26.8.09

Ted Kennedy: Role Model for How Women Should Be Treated?

By John W. Lillpop

For the next several days, American media and liberal politicians will tell the world over and over and over again just how great and gracious Ted Kennedy was.

How Teddy was always the one to champion the cause of the little guy. How he fought incessantly for equal rights for minorities and women.

President Obama started the impromptu "whoppers about Kennedy" memorial by calling him the "greatest senator of our time."

Perhaps, but only when compared to the last elected senator from the not-so-great state of Illinois. A card-carrying Marxist chap with three Muslim names, he was.

One major news service said Kennedy "will always be best remembered by the American people as the brother of John F. Kennedy and Robert Kennedy, both felled by assassins' bullets."
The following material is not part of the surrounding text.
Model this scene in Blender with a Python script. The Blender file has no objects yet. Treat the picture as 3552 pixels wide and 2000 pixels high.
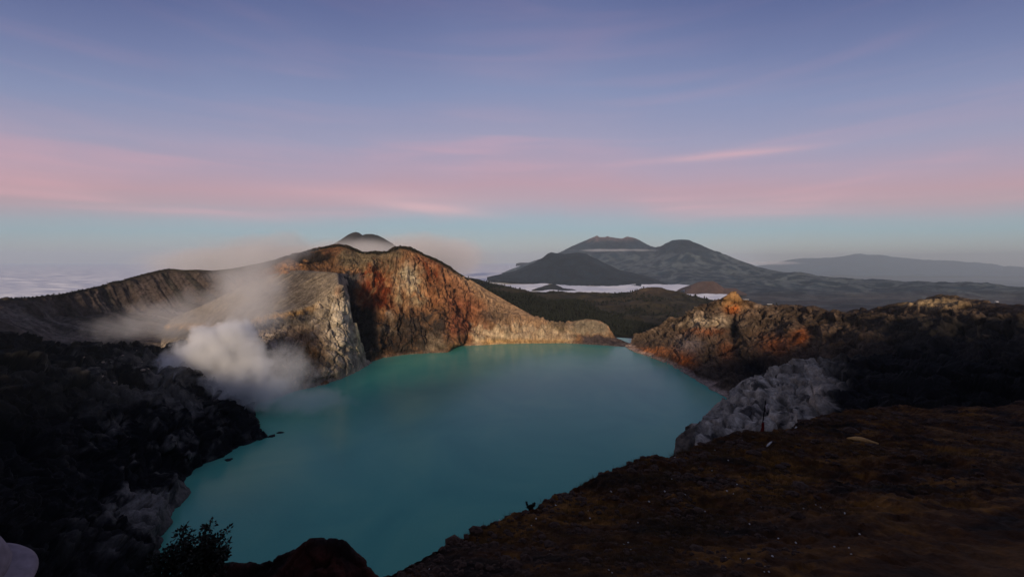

No doubt many Americans will hold that memory of Kennedy first and foremost in their minds.

However, millions others will always remember the events of July 19, 1969 when it comes to the real legacy of Ted Kennedy.

For on that fateful day, the body of a young woman named Mary Jo Kopechne was discovered inside an overturned car belonging to Senator Ted Kennedy, under water in a tidal channel on Chappaquiddick Island, Massachusetts.

Ted Kennedy, the man who was to become an icon in the fight for women's rights, didn't put up much of a fight for Mary Jo on that night because he was too blasted drunk.

Does that sound like the "greatest senator of our time?"